Cosmological Evolution of Gamma Ray Bursts

Abstract

Gamma-ray bursts (GRBs) are classified as long (LGRBs) and short (SGRBs), with collapsars and compact-object mergers (NS-NS or NS-Black Holes) as progenitors, respectively. LGRBs are expected to follow the cosmic star formation rate (SFR), while SGRBs follow a delayed version of the SFR. However, this division has come under question, most prominently by observational evidence of an excess of LGRBs at low redshifts by several investigations, summarized in Petrosian2024. Two recent observations of low-redshift LGRBs show associations with kilonovae. Both of these indicate compact mergers as a potential source of LGRBs as well. Most results showing this separation are based on analyses of small (less than 200) samples of LGRBs with measured redshifts. The aim of this paper is to use a larger sample of LGRBs. The number of LGRBs with measured redshifts has increased by more than a factor of 2 over the last decade. To this data set we add a sample of LGRBs whose redshifts are estimated using a machine learning (ML) method (Narendra2025).
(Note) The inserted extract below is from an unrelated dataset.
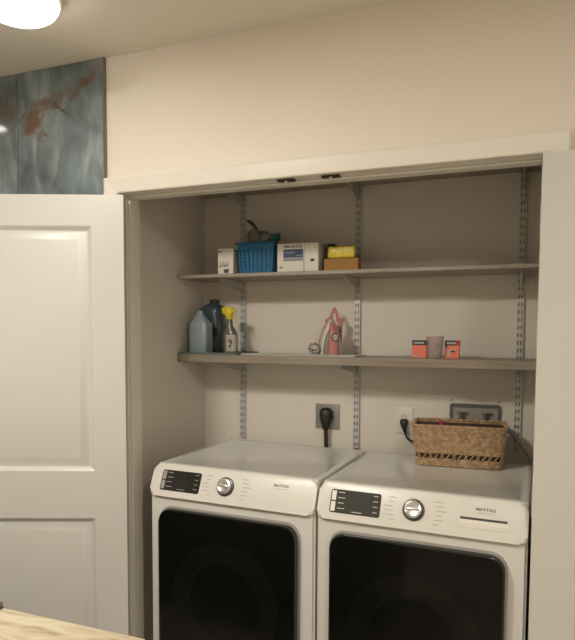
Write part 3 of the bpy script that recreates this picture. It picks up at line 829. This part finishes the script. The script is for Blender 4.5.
# ------------------------------------------------------------------ wicker basket on the washer
def basket():
    t = thing('wicker_basket', 'rectangular tan wicker basket on top of the washing machine', 'basket', (1.221, .530, .9818), math.radians(4))
    hx0, hy0, hx1, hy1, h = .160, .072, .176, .098, .162
    def ringpath(v, n=168, amp=.0026, ph=0, extra=0):
        hx, hy = hx0+(hx1-hx0)*v+extra, hy0+(hy1-hy0)*v+extra
        pts = rrect(-hx, hx, -hy, hy, .022, 5); pts = [Vector((x, y, 0)) for x, y in pts]
        per = [0]; m = len(pts)
        for i in range(m): per.append(per[-1]+(pts[(i+1) % m]-pts[i]).length)
        out = []; j = 0
        for k in range(n):
            s = per[-1]*k/n
            while per[j+1] < s: j += 1
            u = (s-per[j])/(per[j+1]-per[j]); p = pts[j].lerp(pts[(j+1) % m], u); d = (pts[(j+1) % m]-pts[j]).normalized()
            nrm = Vector((d.y, -d.x, 0))
            out.append((p+nrm*amp*math.cos(PI*k/2+ph)+Vector((0, 0, v*h)), s))
        return [o[0] for o in out]
    bm = bmesh.new(); rows = 30
    for r in range(rows):
        v = .02+.93*r/(rows-1)
        if .20 < v < .33: continue
        add_tube(bm, ringpath(v, ph=PI*(r % 2)), .0030, 5, True)
    obj('woven_wall', bm, WICKER, t)
    bm = bmesh.new()
    a0 = ringpath(.01, 84, 0); a1 = ringpath(.97, 84, 0)
    for p, q in zip(a0, a1):
        add_tube(bm, [p, p.lerp(q, .21)], .0019, 5); add_tube(bm, [p.lerp(q, .325), q], .0019, 5)
    g0 = ringpath(.21, 84, 0); g1 = ringpath(.32, 84, 0)
    for k in range(0, 84, 2):
        add_tube(bm, [g0[k], g1[(k+1) % 84]], .0022, 5)
        if k % 4 == 0: add_tube(bm, [g0[(k+1) % 84], g1[k]], .0022, 5)
    obj('stakes', bm, WICKER, t)
    bm = bmesh.new()
    for ph in (0, 1): add_tube(bm, [p+Vector((0, 0, .0025*math.sin(PI*k/2+PI*ph))) for k, p in enumerate(ringpath(1.0, ph=PI*ph, amp=.0035))], .0042, 6, True)
    obj('rim_braid', bm, WICKER, t)
    bm = bmesh.new(); pts = rrect(-hx0+.003, hx0-.003, -hy0+.003, hy0-.003, .02, 5); add_prism(bm, pts, 'z', .001, .005)
    obj('base', bm, WICKER, t)
    # dark inner lining
    bm = bmesh.new(); A = ringpath(.035, 80, 0, extra=-.006); B = ringpath(.94, 80, 0, extra=-.006)
    A = [bm.verts.new(p) for p in A]; B = [bm.verts.new(p) for p in B]
    for k in range(80): bm.faces.new((A[k], A[(k+1) % 80], B[(k+1) % 80], B[k]))
    obj('lining', bm, mat('lining_brown', (.055, .035, .022), .8), t)
    return t
basket()
bm = loft([(0, 0, 0, .020, .020, 2), (.004, 0, 0, .022, .022, 2), (.125, 0, 0, .020, .020, 2), (.138, 0, 0, .016, .016, 2), (.142, 0, 0, .009, .009, 2)], n=24)
t = thing('bottle', 'magenta bottle whose top shows inside the wicker basket', 'bottle', (1.150, .555, .9885)); obj('body', bm, MAG, t, angle=50)
obj('cap', lathe([(.010, .141), (.010, .158), (.002, .160)], 20), MAG, t)
bm = loft([(0, 0, 0, .055, .030, 6), (.110, 0, 0, .055, .030, 6), (.125, 0, 0, .050, .026, 5)], n=32)
o = obj('cloth_bundle', bm, mat('brown_cloth', (.17, .12, .085), .8, bump=.4, bscale=90), loc=(1.265, .542, .9885), angle=50); tag(o, 'brown cloth bundle lying inside the wicker basket', 'cloth')

# ------------------------------------------------------------------ vanity counter in the foreground
VAN = mat('vanity_paint', (.30, .27, .23), .5)
t = thing('vanity_cabinet', 'painted vanity cabinet under the cream stone counter', 'cabinet', (-.6, -1.30, 0))
obj('carcass', box(-.85, 1.30, -.29, .29, .09, .868, .002, 1), VAN, t); obj('plinth', box(-.83, 1.28, -.25, .25, 0, .09), VAN, t)
o = obj('countertop', box(-1.48, .760, -1.640, -.9635, .868, .900, .004, 3), STONE); tag(o, 'cream stone countertop with brown veins in the bottom left corner', 'countertop')
t = thing('wooden_tray', 'brown wooden tray at the far edge of the stone countertop', 'tray', (.20, -1.10, .900))
obj('base', box(-.195, .195, -.133, .133, 0, .005), mat('tray_wood', (.22, .15, .10), .5, var=.2, vscale=20), t)
bm = bmesh.new()
for a in ((-.195, .195, .121, .133), (-.195, .195, -.133, -.121), (-.195, -.183, -.121, .121), (.183, .195, -.121, .121)): add_box(bm, *a, .005, .016, .002, 1)
obj('rim', bm, bpy.data.materials['tray_wood'], t)

# ------------------------------------------------------------------ camera, world, view
cam = bpy.data.cameras.new('camera'); co = bpy.data.objects.new('camera', cam); COL.objects.link(co)
yaw, pit, rol, f, py = .3645, .0617, .0048, 598.34, 369.66
fw = Vector((-math.sin(yaw)*math.cos(pit), math.cos(yaw)*math.cos(pit), -math.sin(pit)))
rt = Vector((math.cos(yaw), math.sin(yaw), 0)); up = rt.cross(fw)
r2 = rt*math.cos(rol)+up*math.sin(rol); u2 = up*math.cos(rol)-rt*math.sin(rol)
M = Matrix((r2, u2, -fw)).transposed().to_4x4(); M.translation = (1.4255, -1.9354, 1.5039)
co.matrix_world = M
cam.sensor_fit = 'VERTICAL'; cam.sensor_height = 24; cam.lens = f/640*24; cam.shift_y = (py-320)/640
cam.clip_start = .05
S.camera = co
wd = bpy.data.worlds.new('world'); S.world = wd; wd.use_nodes = True
wd.node_tree.nodes['Background'].inputs[0].default_value = (.8, .85, 1, 1); wd.node_tree.nodes['Background'].inputs[1].default_value = .05
S.view_settings.view_transform = 'Standard'; S.view_settings.look = 'None'
S.view_settings.gamma = 1; S.view_settings.use_curve_mapping = False
S.view_settings.exposure = 0.48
To account for the observational selection bias due to redshift measurements, we use the non-parametric, non-binning Efron-Petrosian method to establish the degree of correlation between luminosity and redshift, the luminosity evolution, and then use the Lynden-Bell C- method to obtain the luminosity function. We find a low redshift excess for the larger sample with measured redshifts. Adding the sources with ML-estimated redshifts, which shows overabundance of the mid-range redshifts, the excess is reduced.